In welchen Fällen kann zwischen Abgeltungsteuer und Teileinkünfteverfahren gewählt werden?
Grundsätzlich unterliegen Kapitalerträge der Abgeltungsteuer (§ 32d EStG), sofern es sich um natürliche Personen und Privatvermögen handelt. Besteht jedoch eine Beteiligung im Sinne des § 32d Abs. 2 Satz 1 Nr. 3 EStG (z.B. mindestens 25 Prozent, beziehungsweise mindestens 1 Prozent und berufliche Tätigkeit), kann der Steuerpflichtige auf Antrag zur Anwendung des Teileinkünfteverfahrens optieren. Die Entscheidung muss im Rahmen der Einkommensteuererklärung getroffen werden und ist dann für diese Einkünfte verbindlich. Die Option kann insbesondere steuerlich vorteilhaft sein, wenn der persönliche Steuersatz unter dem pauschalen Satz der Abgeltungsteuer von 25 Prozent liegt oder hohe abziehbare Werbungskosten entstehen.
Sind Verluste aus der Beteiligung nach dem Teileinkünfteverfahren voll abziehbar?
Nein, Verluste aus der Beteiligung, einschließlich negativer Einkünfte, Werbungskosten und Veräußerungsverluste, sind im Rahmen des Teileinkünfteverfahrens nach § 3c Abs. 2 EStG ebenfalls nur zu 60 Prozent steuerlich abziehbar. Das heißt, auch hier findet eine korrespondierende Teilfreistellung und Teilsperre beim Verlustabzug statt, um die Besteuerung systematisch konsistent zu gestalten. Diese Einschränkung betrifft auch etwaige Finanzierungsaufwendungen, die mit der Beteiligung zusammenhängen.

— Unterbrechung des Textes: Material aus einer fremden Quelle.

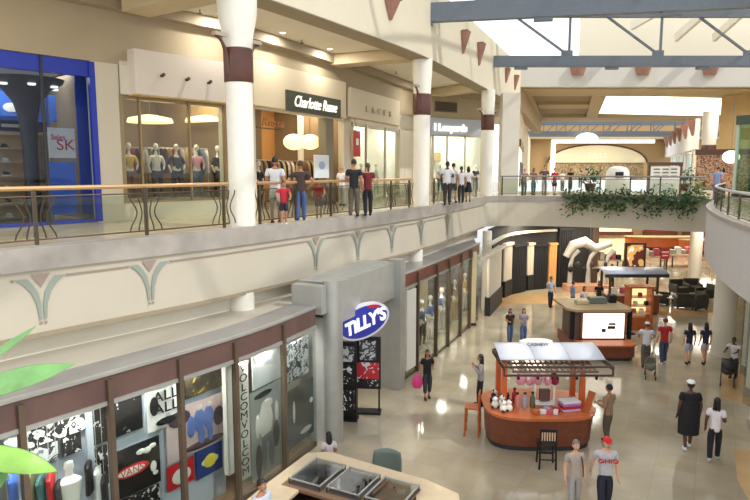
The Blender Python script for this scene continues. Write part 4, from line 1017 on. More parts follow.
# things on the kiosk counter
def kk(a, b, z=1.003): return (K[0]+a, K[1]+b, z)
def plush(loc, m, label, s=1, rz=0):
    t = TH('plush_toy', loc, label, 'toy', rz, 'plush toys on the snack kiosk'); t.scale = (s,)*3
    MB().ell((0, 0, .1), (.1, .09, .11), 10, 8).build('toy_body', m, t, True)
    MB().ell((0, -.01, .25), (.075, .07, .07), 10, 8).build('head', m, t, True)
    for sx in (-1, 1):
        MB().ell((sx*.055, 0, .31), (.025, .015, .028), 8, 6).build('ear', BLACK, t, True)
        MB().ell((sx*.08, -.07, .05), (.035, .06, .035), 8, 6).build('leg', BLACK, t, True)
for i, (a, b, z, m_) in enumerate(((-1.22, -.38, 1.003, WHITE), (-1.06, -.66, 1.003, WHITE), (-1.22, -.1, 1.003, BLACK), (-1.02, -.3, 1.003, WHITE), (-.9, -.62, 1.003, WHITE), (-1.12, .12, 1.003, WHITE), (-.84, -.12, 1.003, BLACK))):
    plush(kk(a, b, z), m_, ('black' if m_ is BLACK else 'white')+' plush toy in the pile at the left end of the snack kiosk', 1.0, i*.7)
def jar(loc, m, label, h=.3, r=.07, cat='bottle', cap=BLACK):
    t = TH('bottle' if cat == 'bottle' else 'jar', loc, label, cat)
    MB().lathe((0, 0), [(r, 0), (r, h*.6), (r*.5, h*.78), (r*.45, h*.9)], 12).build('glass_body', m, t, True)
    MB().lathe((0, 0), [(r*.55, h*.88), (r*.55, h)], 12).build('cap', cap, t, True)
for a, b, m_, l in ((-.62, -.35, mat('salmon', (208, 130, 120), .4), 'salmon coloured bottle with dark cap beside the plush toys'), (-.42, -.35, mat('grey_bottle', (170, 160, 170), .4), 'grey bottle with dark cap, second from the plush toys'),
                    (-.2, -.3, mat('olive_bottle', (96, 104, 70), .4), 'tall olive bottle left of the white frame'), (-.62, .0, REDM, 'red bottle behind the salmon bottle on the kiosk')):
    jar(kk(a, b), m_, l, .42)
t2 = TH('white_stand', kk(.12, -.25), 'white frame stand in the middle of the snack kiosk counter', 'stand')
for a in (-.26, .26): B1(t2, 'upright', (a, 0, .36), (.05, .05, .72), WHITE)
B1(t2, 'top_bar', (0, 0, .72), (.62, .1, .05), WHITE); B1(t2, 'shelf', (0, 0, .1), (.5, .3, .03), WHITE)
B1(t2, 'display_box', (.02, .05, .3), (.26, .14, .3), mat('dim_box', (96, 70, 62), .6))
for i, (a, b) in enumerate(((-.52, .1), (-.28, .06), (-.05, .1), (.18, .04), (.38, .1))):
    t2 = TH('candy_bag', kk(a, b-.35, 1.76), 'puffy pink candy bag hanging under the kiosk awning', 'bag', i*.5, 'pink candy bags under the kiosk awning')
    MB().ell((0, 0, .0), (.15, .1, .17), 12, 8).build('bag_body', mat('pink_candy', (232, 158, 176), .6) if i < 4 else mat('crimson_candy', (150, 30, 60), .6), t2, True)
    MB().tube([(0, 0, .15), (0, 0, .5)], .008, 5).build('hanger', BRONZE, t2)
for i, (a, b, m_, l) in enumerate(((-.05, -.78, wt, 'white'), (.12, -.82, pk, 'pink'), (.28, -.8, wt, 'white and pink'), (.1, -.62, mat('lilac', (200, 180, 214), .5), 'lilac'), (.36, -.62, REDM, 'red'), (-.25, -.8, WOODO, 'orange'))):
    t2 = TH('snack_packet', kk(a, b), l+' snack packet at the front of the kiosk counter', 'packet', i*.6); MB().box((0, 0, .06), (.16, .12, .12)).build('packet', m_, t2, bevel=.02)
for i, (m_, z) in enumerate(((mat('lilac', (200, 180, 214)), 0), (REDM, .07), (mat('lilac2', (176, 120, 190), .5), .14), (wt, .21))):
    t2 = TH('folded_shirt', kk(.72, -.5, 1.003+z), '%s folded shirt in the stack at the right end of the snack kiosk' % ('lowest lilac', 'red', 'purple', 'topmost white')[i], 'shirt', .2); MB().box((0, 0, .033), (.5, .34, .066)).build('cloth', m_, t2, bevel=.02)
t2 = TH('card_rack', kk(1.12, -.65), 'orange slanted card rack at the right corner of the snack kiosk', 'rack'); MB().bar((0, 0, .02), (.18, .1, .52), .2, .04).build('panel', WOODO, t2); B1(t2, 'foot', (.05, .03, .01), (.3, .24, .02), WOODO)

# ------------------------------------------------------------ jewellery kiosk with glowing panel
a0 = D(583, 345, 24.0); a1 = D(627, 345, 24.0)
t = TH('jewellery_kiosk', (9.05, 24.8, 0), 'wooden jewellery kiosk with a glowing white picture panel facing the camera', 'kiosk')
def KL(x, y, z): return (x-8.75, y-24.8, z)
MB().prism([(-.95, -1.5), (-.6, -1.66), (.75, -1.72), (1.0, -1.5), (1.0, 1.2), (-1.2, 1.2), (-1.2, -1.2)], .12, .58).build('base_cabinet', WOODR, t)
MB().prism([(-1.1, -1.45), (-.6, -1.62), (.72, -1.62), (.95, -1.42), (.95, 1.1), (-1.1, 1.1), (-1.1, -1.15)], 0, .12).build('plinth', DARK, t)
MB().prism([(-1.2, -1.55), (-.6, -1.78), (.8, -1.78), (1.05, -1.55), (1.05, -1.0), (-1.2, -1.0)], .58, .64).build('front_ledge', WOODO, t)
B1(t, 'lit_panel', (.0, -.83, 1.18), (1.62, .06, 1.0), mat('lit_white', (255, 250, 238), .5, emit=(255, 246, 226), estr=1.3))
B1(t, 'panel_frame', (.0, -.78, 1.18), (1.8, .06, 1.14), WOODR)
for a, z, w_, h_ in ((-.0, 1.0, .16, .14), (.3, 1.12, .3, .12), (.33, 1.26, .26, .08)): B1(t, 'printed_picture', (a, -.87, z), (w_, .01, h_), DARK)
B1(t, 'body', (-.1, .1, 1.15), (2.0, 1.65, 1.14), mat('kiosk_grey', (96, 80, 68), .6))
MB().prism([(-1.4, -.55), (-1.1, -.9), (1.0, -.9), (1.2, -.6), (1.1, 1.3), (-1.4, 1.4)], 1.74, 1.84).build('tabletop', mat('dull_tan', (176, 150, 112), .45), t)
for a in (-1.2, 1.12): B1(t, 'post', (a, -.6, 1.16), (.14, .14, 1.16), BLACK)
B1(t, 'side_shelf', (1.25, .1, .75), (.35, 1.2, .06), BLACK)
def merch(loc, d, m, label, name='merchandise_box', cat='box', rz=0):
    t2 = TH(name, loc, label, cat, rz); MB().box((0, 0, d[2]/2), d).build('box_body', m, t2, bevel=.02); MB().box((0, 0, d[2]+.012), (d[0]*.9, d[1]*.9, .02)).build('lid', m, t2)
merch((9.20, 25.2, 1.845), (.7, .4, .22), mat('grey_green_box', (112, 122, 110), .6), 'grey green box on top of the jewellery kiosk')
merch((8.50, 25.0, 1.845), (.5, .4, .14), mat('beige_box', (190, 176, 140), .6), 'beige tray on top of the jewellery kiosk', 'display_tray', 'tray')
merch((9.85, 25.3, 1.845), (.3, .3, .3), BLACK, 'black box at the right end of the jewellery kiosk top')
# ------------------------------------------------------------ lit shelf tower, awning cart, lit poster frame
WGL = mat('warm_case_glow', (255, 236, 190), .5, emit=(255, 224, 160), estr=1.2)
x, y = G(640, 330)
t = TH('display_tower', (x, y+.3, 0), 'orange display tower with warm lit shelves right of the jewellery kiosk', 'display stand')
B1(t, 'base', (0, 0, .3), (1.1, .7, .6), WOODO); B1(t, 'back', (0, .3, 1.2), (1.0, .06, 1.3), WGL)
for a in (-.5, .5): B1(t, 'side_post', (a, 0, 1.25), (.1, .6, 1.4), WOODO)
for z in (.75, 1.1, 1.5): B1(t, 'shelf', (0, 0, z), (.95, .55, .04), WOODT)
B1(t, 'top', (0, 0, 1.98), (1.15, .7, .07), WOODO)
for a, z, m_ in ((-.25, .77, pk), (.1, .77, WHITE), (.3, 1.12, BLACK), (-.2, 1.12, WHITE), (0, 1.52, REDM)): B1(t, 'goods', (a, -.1, z+.1), (.16, .16, .18), m_)
x, y = 13.1, 31.5
t = TH('awning_cart', (x, y, 0), 'far kiosk with a silver awning and a tall lit picture frame above it', 'kiosk')
B1(t, 'cabinet', (0, 0, .55), (2.6, 1.4, .9), WOODR); B1(t, 'plinth', (0, 0, .05), (2.5, 1.3, .1), BLACK); B1(t, 'countertop', (0, 0, 1.03), (2.8, 1.6, .06), WOODT)
for a in (-1.2, 1.2):
    for b in (-.6, .6): B1(t, 'post', (a, b, 1.6), (.1, .1, 1.1), BRONZE)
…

Welche gesellschaftsrechtlichen Beteiligungsformen sind vom Teileinkünfteverfahren umfasst?
Das Verfahren betrifft unmittelbar Beteiligungen an Kapitalgesellschaften im Sinne des § 8 Abs. 1 KStG, das heißt vor allem GmbHs und Aktiengesellschaften. Auch Beteiligungen an ausländischen Kapitalgesellschaften können unter das Verfahren fallen, wenn sie in ihrer Rechtsform und Struktur vergleichbar sind und den Voraussetzungen einer Kapitalgesellschaft nach deutschem Steuerrecht entsprechen. Nicht erfasst sind hingegen Beteiligungen an Personengesellschaften oder Genossenschaften. Auch stille Beteiligungen werden nur dann erfasst, wenn sie zivilrechtlich als Eigenkapital gelten.
Wie wirkt sich das Teileinkünfteverfahren auf die Steuerfestsetzung im Falle einer Doppelbesteuerung aus?

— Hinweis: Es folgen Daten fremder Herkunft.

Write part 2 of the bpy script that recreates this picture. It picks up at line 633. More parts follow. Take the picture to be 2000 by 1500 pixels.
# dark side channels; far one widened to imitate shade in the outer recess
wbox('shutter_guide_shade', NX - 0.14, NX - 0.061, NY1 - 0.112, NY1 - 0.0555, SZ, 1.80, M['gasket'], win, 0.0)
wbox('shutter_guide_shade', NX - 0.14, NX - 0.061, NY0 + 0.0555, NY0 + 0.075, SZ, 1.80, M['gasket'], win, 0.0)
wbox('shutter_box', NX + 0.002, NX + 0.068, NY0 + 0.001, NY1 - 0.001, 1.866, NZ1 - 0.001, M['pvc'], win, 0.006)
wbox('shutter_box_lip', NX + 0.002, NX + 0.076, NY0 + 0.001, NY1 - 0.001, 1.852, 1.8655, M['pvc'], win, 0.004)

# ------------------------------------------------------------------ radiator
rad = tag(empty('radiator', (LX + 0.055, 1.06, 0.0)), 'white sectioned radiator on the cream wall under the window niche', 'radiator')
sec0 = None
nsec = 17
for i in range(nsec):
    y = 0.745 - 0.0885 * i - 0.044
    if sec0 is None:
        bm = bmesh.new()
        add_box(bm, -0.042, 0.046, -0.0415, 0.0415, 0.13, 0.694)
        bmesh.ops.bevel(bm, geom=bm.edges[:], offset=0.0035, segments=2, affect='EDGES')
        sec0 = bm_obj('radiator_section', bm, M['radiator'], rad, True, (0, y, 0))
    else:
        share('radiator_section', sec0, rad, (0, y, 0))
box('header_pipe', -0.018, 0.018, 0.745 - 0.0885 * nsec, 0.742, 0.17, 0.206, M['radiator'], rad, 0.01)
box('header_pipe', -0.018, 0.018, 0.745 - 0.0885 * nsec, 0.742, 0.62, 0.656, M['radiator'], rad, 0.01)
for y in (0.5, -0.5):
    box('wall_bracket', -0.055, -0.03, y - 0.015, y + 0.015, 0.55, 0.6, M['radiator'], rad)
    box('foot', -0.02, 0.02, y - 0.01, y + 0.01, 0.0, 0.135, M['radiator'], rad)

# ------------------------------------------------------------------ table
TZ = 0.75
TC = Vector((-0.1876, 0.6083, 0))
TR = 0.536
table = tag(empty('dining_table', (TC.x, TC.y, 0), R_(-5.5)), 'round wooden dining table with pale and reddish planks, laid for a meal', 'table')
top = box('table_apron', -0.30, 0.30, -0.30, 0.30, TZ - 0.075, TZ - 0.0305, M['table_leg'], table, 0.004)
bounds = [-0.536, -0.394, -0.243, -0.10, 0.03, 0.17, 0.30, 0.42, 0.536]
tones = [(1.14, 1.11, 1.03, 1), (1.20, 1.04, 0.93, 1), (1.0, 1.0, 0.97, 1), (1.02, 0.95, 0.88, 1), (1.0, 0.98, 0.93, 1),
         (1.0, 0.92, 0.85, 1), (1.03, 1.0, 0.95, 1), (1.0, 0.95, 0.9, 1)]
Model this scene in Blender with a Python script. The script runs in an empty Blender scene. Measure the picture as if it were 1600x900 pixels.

Kommt es zur Doppelbesteuerung, beispielsweise weil im Ausland Quellensteuer auf Dividendenausschüttungen erhoben wurde, ist die im Ausland erhobene Steuer auf die steuerpflichtigen Beträge im Rahmen des Teileinkünfteverfahrens anzurechnen, jedoch wiederum nur im Umfang des steuerpflichtigen Anteils (also 60 Prozent). Die angerechnete Steuer ist dabei auf die in Deutschland auf die Einkünfte entfallende Steuer begrenzt. Die Regelungen zur Anrechnung und der Methodenwechsel wurden durch die einschlägigen Abkommen zur Vermeidung der Doppelbesteuerung (DBA) konkretisiert und finden auf die im Teileinkünfteverfahren zu versteuernden Anteile Anwendung.
Welche Besonderheiten bestehen hinsichtlich der Anwendung auf Managementbeteiligungen?
Gerade bei Managementbeteiligungen, bei denen leitende Angestellte oder Geschäftsführer Anteile an der Gesellschaft halten und zugleich dort beschäftigt sind, gelten die besonderen Voraussetzungen nach § 3 Nr. 40 EStG. Es ist regelmäßig genau zu prüfen, ob die erforderliche Mindestbeteiligung und der erforderliche Tätigkeitsumfang erfüllt sind. Oftmals steht hierbei das Verhältnis von Fixgehältern, erfolgsabhängigen Vergütungen und der tatsächlichen Einflussnahme des Managers auf die Gesellschaft im Mittelpunkt der steuerrechtlichen Beurteilung. Im Einzelfall kann auch eine verdeckte Gewinnausschüttung oder eine Umqualifizierung in Lohneinkünfte eine Rolle spielen. Steuerrechtlich ist auf eine sorgfältige Vertragsgestaltung und Dokumentation zu achten, um die Voraussetzungen und die beabsichtigte steuerliche Behandlung abzusichern.